• **EXERCISE DIRECTIONS**
Return each line of the listing below, unchanged, and omit the images.

• **GIVEN DATA**
________
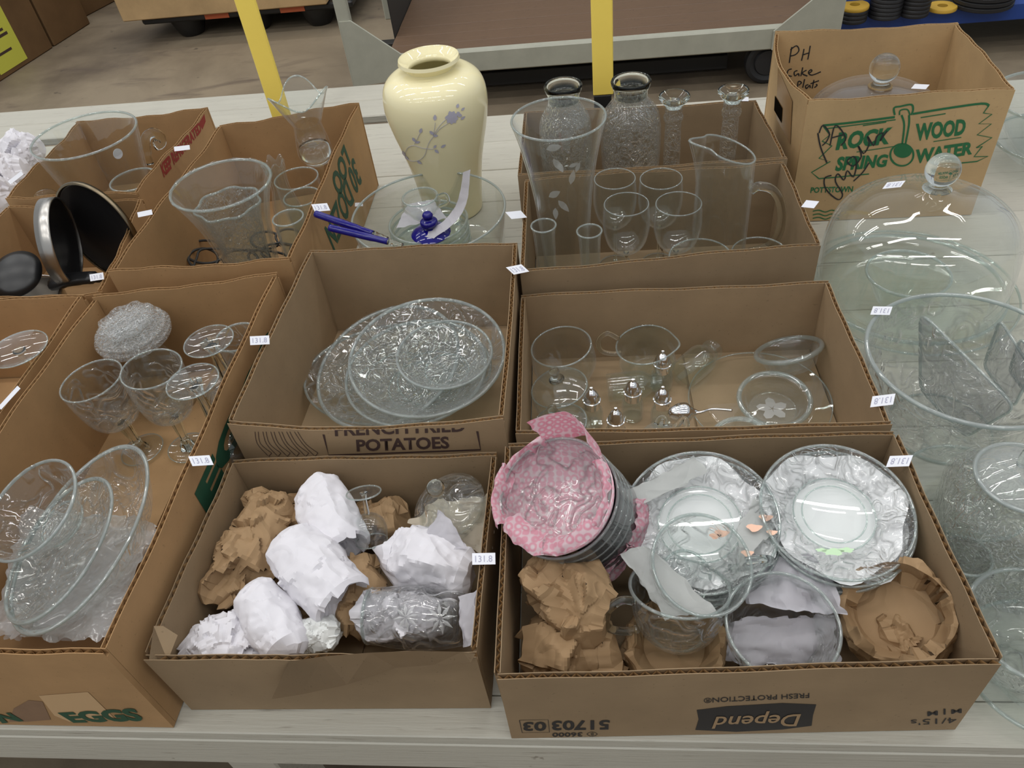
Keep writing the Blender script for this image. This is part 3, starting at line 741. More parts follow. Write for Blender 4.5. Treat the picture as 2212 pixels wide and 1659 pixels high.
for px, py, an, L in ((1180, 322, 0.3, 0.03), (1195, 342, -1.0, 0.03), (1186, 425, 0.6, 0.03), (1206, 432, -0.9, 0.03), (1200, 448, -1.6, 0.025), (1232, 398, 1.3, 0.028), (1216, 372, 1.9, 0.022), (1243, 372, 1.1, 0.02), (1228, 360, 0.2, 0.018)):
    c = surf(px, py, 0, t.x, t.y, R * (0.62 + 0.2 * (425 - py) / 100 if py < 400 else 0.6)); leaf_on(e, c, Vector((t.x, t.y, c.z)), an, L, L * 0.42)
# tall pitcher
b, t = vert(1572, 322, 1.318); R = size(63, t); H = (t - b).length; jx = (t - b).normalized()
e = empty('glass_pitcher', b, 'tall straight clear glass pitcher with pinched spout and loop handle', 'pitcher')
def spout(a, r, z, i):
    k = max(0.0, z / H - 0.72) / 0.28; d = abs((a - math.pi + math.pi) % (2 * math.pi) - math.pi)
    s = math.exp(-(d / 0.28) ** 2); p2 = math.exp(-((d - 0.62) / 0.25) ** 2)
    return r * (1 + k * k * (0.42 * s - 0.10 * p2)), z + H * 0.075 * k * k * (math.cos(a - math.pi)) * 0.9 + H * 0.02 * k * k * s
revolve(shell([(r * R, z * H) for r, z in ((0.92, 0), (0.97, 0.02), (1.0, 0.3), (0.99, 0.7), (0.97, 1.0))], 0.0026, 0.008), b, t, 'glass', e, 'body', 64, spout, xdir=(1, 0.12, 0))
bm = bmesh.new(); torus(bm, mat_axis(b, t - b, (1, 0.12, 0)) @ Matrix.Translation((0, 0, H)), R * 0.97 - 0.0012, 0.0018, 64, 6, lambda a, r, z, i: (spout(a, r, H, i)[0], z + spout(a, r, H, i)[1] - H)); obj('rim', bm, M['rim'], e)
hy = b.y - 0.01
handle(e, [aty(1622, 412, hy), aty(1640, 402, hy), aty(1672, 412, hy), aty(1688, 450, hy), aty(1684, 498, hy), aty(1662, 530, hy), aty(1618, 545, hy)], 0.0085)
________
• **WORKED ANSWER**
Keep writing the Blender script for this image. This is part 3, starting at line 741. More parts follow. Write for Blender 4.5. Treat the picture as 2212 pixels wide and 1659 pixels high.
for px, py, an, L in ((1180, 322, 0.3, 0.03), (1195, 342, -1.0, 0.03), (1186, 425, 0.6, 0.03), (1206, 432, -0.9, 0.03), (1200, 448, -1.6, 0.025), (1232, 398, 1.3, 0.028), (1216, 372, 1.9, 0.022), (1243, 372, 1.1, 0.02), (1228, 360, 0.2, 0.018)):
    c = surf(px, py, 0, t.x, t.y, R * (0.62 + 0.2 * (425 - py) / 100 if py < 400 else 0.6)); leaf_on(e, c, Vector((t.x, t.y, c.z)), an, L, L * 0.42)
# tall pitcher
b, t = vert(1572, 322, 1.318); R = size(63, t); H = (t - b).length; jx = (t - b).normalized()
e = empty('glass_pitcher', b, 'tall straight clear glass pitcher with pinched spout and loop handle', 'pitcher')
def spout(a, r, z, i):
    k = max(0.0, z / H - 0.72) / 0.28; d = abs((a - math.pi + math.pi) % (2 * math.pi) - math.pi)
    s = math.exp(-(d / 0.28) ** 2); p2 = math.exp(-((d - 0.62) / 0.25) ** 2)
    return r * (1 + k * k * (0.42 * s - 0.10 * p2)), z + H * 0.075 * k * k * (math.cos(a - math.pi)) * 0.9 + H * 0.02 * k * k * s
revolve(shell([(r * R, z * H) for r, z in ((0.92, 0), (0.97, 0.02), (1.0, 0.3), (0.99, 0.7), (0.97, 1.0))], 0.0026, 0.008), b, t, 'glass', e, 'body', 64, spout, xdir=(1, 0.12, 0))
bm = bmesh.new(); torus(bm, mat_axis(b, t - b, (1, 0.12, 0)) @ Matrix.Translation((0, 0, H)), R * 0.97 - 0.0012, 0.0018, 64, 6, lambda a, r, z, i: (spout(a, r, H, i)[0], z + spout(a, r, H, i)[1] - H)); obj('rim', bm, M['rim'], e)
hy = b.y - 0.01
handle(e, [aty(1622, 412, hy), aty(1640, 402, hy), aty(1672, 412, hy), aty(1688, 450, hy), aty(1684, 498, hy), aty(1662, 530, hy), aty(1618, 545, hy)], 0.0085)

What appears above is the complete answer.